* START Raw data *

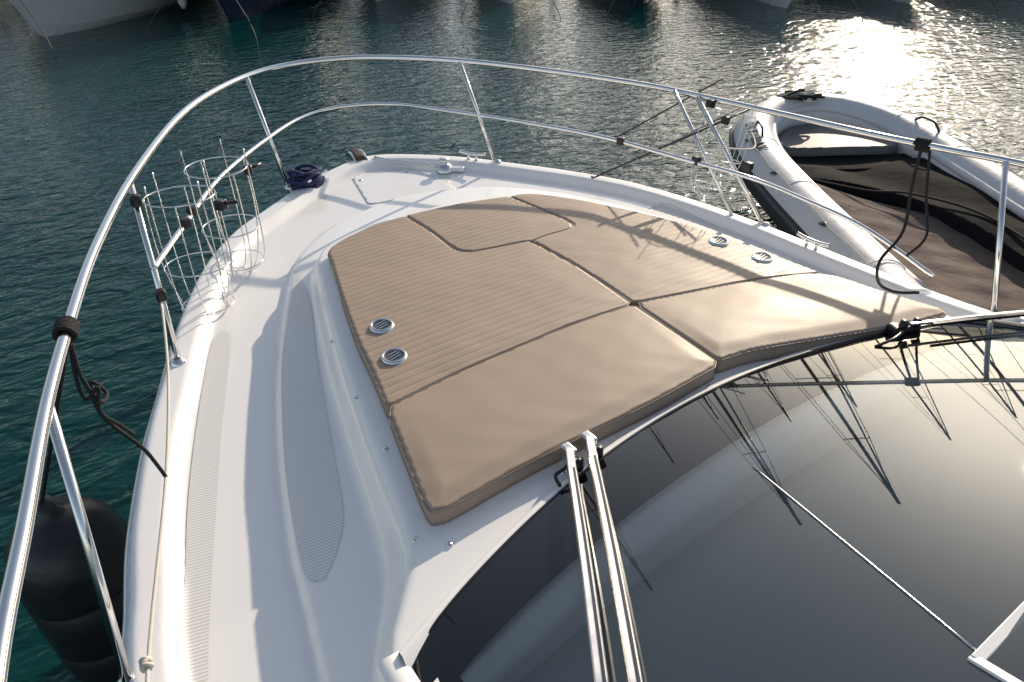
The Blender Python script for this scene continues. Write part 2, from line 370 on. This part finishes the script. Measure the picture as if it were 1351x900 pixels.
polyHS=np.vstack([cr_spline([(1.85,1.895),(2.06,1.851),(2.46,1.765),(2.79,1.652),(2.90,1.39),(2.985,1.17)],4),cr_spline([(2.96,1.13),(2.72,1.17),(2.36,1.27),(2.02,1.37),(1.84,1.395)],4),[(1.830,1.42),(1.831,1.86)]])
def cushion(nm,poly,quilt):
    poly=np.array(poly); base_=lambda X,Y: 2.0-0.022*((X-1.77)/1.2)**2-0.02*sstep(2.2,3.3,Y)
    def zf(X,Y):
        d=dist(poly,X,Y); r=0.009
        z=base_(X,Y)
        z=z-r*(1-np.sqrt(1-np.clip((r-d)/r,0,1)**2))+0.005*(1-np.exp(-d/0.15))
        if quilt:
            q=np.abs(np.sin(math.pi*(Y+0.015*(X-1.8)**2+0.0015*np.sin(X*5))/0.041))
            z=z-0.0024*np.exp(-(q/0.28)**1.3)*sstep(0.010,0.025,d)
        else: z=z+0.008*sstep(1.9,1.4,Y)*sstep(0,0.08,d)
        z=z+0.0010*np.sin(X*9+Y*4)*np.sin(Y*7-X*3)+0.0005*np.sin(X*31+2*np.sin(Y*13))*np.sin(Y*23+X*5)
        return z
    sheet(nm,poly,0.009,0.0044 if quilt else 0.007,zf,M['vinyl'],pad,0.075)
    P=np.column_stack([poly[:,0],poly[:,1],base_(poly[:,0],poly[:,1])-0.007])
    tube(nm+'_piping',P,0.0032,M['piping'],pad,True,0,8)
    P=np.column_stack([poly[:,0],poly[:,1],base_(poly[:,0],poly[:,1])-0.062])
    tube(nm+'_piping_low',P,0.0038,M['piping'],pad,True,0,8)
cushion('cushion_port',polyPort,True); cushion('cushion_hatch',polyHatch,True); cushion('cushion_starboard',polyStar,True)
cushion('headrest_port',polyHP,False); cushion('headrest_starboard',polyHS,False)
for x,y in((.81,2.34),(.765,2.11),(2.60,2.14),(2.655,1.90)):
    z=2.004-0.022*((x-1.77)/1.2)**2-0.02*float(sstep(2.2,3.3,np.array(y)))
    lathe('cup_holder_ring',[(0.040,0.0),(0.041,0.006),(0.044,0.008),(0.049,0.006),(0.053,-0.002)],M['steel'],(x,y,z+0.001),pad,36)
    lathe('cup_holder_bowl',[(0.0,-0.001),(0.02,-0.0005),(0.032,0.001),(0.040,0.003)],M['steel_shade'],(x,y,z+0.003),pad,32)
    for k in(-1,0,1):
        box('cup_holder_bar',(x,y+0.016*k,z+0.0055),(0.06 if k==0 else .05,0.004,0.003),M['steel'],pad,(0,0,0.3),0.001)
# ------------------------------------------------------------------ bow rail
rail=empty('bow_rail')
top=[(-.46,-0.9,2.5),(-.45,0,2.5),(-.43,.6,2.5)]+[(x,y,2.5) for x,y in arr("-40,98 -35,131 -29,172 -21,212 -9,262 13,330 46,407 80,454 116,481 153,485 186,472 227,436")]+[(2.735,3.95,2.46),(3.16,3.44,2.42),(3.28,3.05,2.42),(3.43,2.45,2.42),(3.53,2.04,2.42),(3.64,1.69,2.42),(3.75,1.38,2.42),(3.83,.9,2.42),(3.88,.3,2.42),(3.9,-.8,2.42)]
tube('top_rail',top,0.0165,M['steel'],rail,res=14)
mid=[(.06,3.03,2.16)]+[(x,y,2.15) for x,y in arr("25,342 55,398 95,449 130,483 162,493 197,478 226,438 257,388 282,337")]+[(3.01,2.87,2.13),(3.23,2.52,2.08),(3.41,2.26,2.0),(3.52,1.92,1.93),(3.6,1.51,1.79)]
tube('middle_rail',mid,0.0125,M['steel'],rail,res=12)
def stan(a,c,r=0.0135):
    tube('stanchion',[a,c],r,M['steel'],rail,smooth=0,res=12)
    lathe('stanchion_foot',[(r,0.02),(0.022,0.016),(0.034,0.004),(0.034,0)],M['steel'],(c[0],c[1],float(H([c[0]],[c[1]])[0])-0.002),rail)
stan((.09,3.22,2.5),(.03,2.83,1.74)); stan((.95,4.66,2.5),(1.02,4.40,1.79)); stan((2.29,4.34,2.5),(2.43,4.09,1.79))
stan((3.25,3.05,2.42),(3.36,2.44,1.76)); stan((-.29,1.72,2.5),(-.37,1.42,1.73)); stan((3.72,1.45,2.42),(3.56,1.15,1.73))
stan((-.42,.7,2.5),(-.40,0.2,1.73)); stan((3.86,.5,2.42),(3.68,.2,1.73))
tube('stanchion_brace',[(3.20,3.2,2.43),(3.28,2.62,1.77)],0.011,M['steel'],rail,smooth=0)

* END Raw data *

## Challenge
Return each line from the material above exactly, but not the pictures.

## The response
The Blender Python script for this scene continues. Write part 2, from line 370 on. This part finishes the script. Measure the picture as if it were 1351x900 pixels.
polyHS=np.vstack([cr_spline([(1.85,1.895),(2.06,1.851),(2.46,1.765),(2.79,1.652),(2.90,1.39),(2.985,1.17)],4),cr_spline([(2.96,1.13),(2.72,1.17),(2.36,1.27),(2.02,1.37),(1.84,1.395)],4),[(1.830,1.42),(1.831,1.86)]])
def cushion(nm,poly,quilt):
    poly=np.array(poly); base_=lambda X,Y: 2.0-0.022*((X-1.77)/1.2)**2-0.02*sstep(2.2,3.3,Y)
    def zf(X,Y):
        d=dist(poly,X,Y); r=0.009
        z=base_(X,Y)
        z=z-r*(1-np.sqrt(1-np.clip((r-d)/r,0,1)**2))+0.005*(1-np.exp(-d/0.15))
        if quilt:
            q=np.abs(np.sin(math.pi*(Y+0.015*(X-1.8)**2+0.0015*np.sin(X*5))/0.041))
            z=z-0.0024*np.exp(-(q/0.28)**1.3)*sstep(0.010,0.025,d)
        else: z=z+0.008*sstep(1.9,1.4,Y)*sstep(0,0.08,d)
        z=z+0.0010*np.sin(X*9+Y*4)*np.sin(Y*7-X*3)+0.0005*np.sin(X*31+2*np.sin(Y*13))*np.sin(Y*23+X*5)
        return z
    sheet(nm,poly,0.009,0.0044 if quilt else 0.007,zf,M['vinyl'],pad,0.075)
    P=np.column_stack([poly[:,0],poly[:,1],base_(poly[:,0],poly[:,1])-0.007])
    tube(nm+'_piping',P,0.0032,M['piping'],pad,True,0,8)
    P=np.column_stack([poly[:,0],poly[:,1],base_(poly[:,0],poly[:,1])-0.062])
    tube(nm+'_piping_low',P,0.0038,M['piping'],pad,True,0,8)
cushion('cushion_port',polyPort,True); cushion('cushion_hatch',polyHatch,True); cushion('cushion_starboard',polyStar,True)
cushion('headrest_port',polyHP,False); cushion('headrest_starboard',polyHS,False)
for x,y in((.81,2.34),(.765,2.11),(2.60,2.14),(2.655,1.90)):
    z=2.004-0.022*((x-1.77)/1.2)**2-0.02*float(sstep(2.2,3.3,np.array(y)))
    lathe('cup_holder_ring',[(0.040,0.0),(0.041,0.006),(0.044,0.008),(0.049,0.006),(0.053,-0.002)],M['steel'],(x,y,z+0.001),pad,36)
    lathe('cup_holder_bowl',[(0.0,-0.001),(0.02,-0.0005),(0.032,0.001),(0.040,0.003)],M['steel_shade'],(x,y,z+0.003),pad,32)
    for k in(-1,0,1):
        box('cup_holder_bar',(x,y+0.016*k,z+0.0055),(0.06 if k==0 else .05,0.004,0.003),M['steel'],pad,(0,0,0.3),0.001)
# ------------------------------------------------------------------ bow rail
rail=empty('bow_rail')
top=[(-.46,-0.9,2.5),(-.45,0,2.5),(-.43,.6,2.5)]+[(x,y,2.5) for x,y in arr("-40,98 -35,131 -29,172 -21,212 -9,262 13,330 46,407 80,454 116,481 153,485 186,472 227,436")]+[(2.735,3.95,2.46),(3.16,3.44,2.42),(3.28,3.05,2.42),(3.43,2.45,2.42),(3.53,2.04,2.42),(3.64,1.69,2.42),(3.75,1.38,2.42),(3.83,.9,2.42),(3.88,.3,2.42),(3.9,-.8,2.42)]
tube('top_rail',top,0.0165,M['steel'],rail,res=14)
mid=[(.06,3.03,2.16)]+[(x,y,2.15) for x,y in arr("25,342 55,398 95,449 130,483 162,493 197,478 226,438 257,388 282,337")]+[(3.01,2.87,2.13),(3.23,2.52,2.08),(3.41,2.26,2.0),(3.52,1.92,1.93),(3.6,1.51,1.79)]
tube('middle_rail',mid,0.0125,M['steel'],rail,res=12)
def stan(a,c,r=0.0135):
    tube('stanchion',[a,c],r,M['steel'],rail,smooth=0,res=12)
    lathe('stanchion_foot',[(r,0.02),(0.022,0.016),(0.034,0.004),(0.034,0)],M['steel'],(c[0],c[1],float(H([c[0]],[c[1]])[0])-0.002),rail)
stan((.09,3.22,2.5),(.03,2.83,1.74)); stan((.95,4.66,2.5),(1.02,4.40,1.79)); stan((2.29,4.34,2.5),(2.43,4.09,1.79))
stan((3.25,3.05,2.42),(3.36,2.44,1.76)); stan((-.29,1.72,2.5),(-.37,1.42,1.73)); stan((3.72,1.45,2.42),(3.56,1.15,1.73))
stan((-.42,.7,2.5),(-.40,0.2,1.73)); stan((3.86,.5,2.42),(3.68,.2,1.73))
tube('stanchion_brace',[(3.20,3.2,2.43),(3.28,2.62,1.77)],0.011,M['steel'],rail,smooth=0)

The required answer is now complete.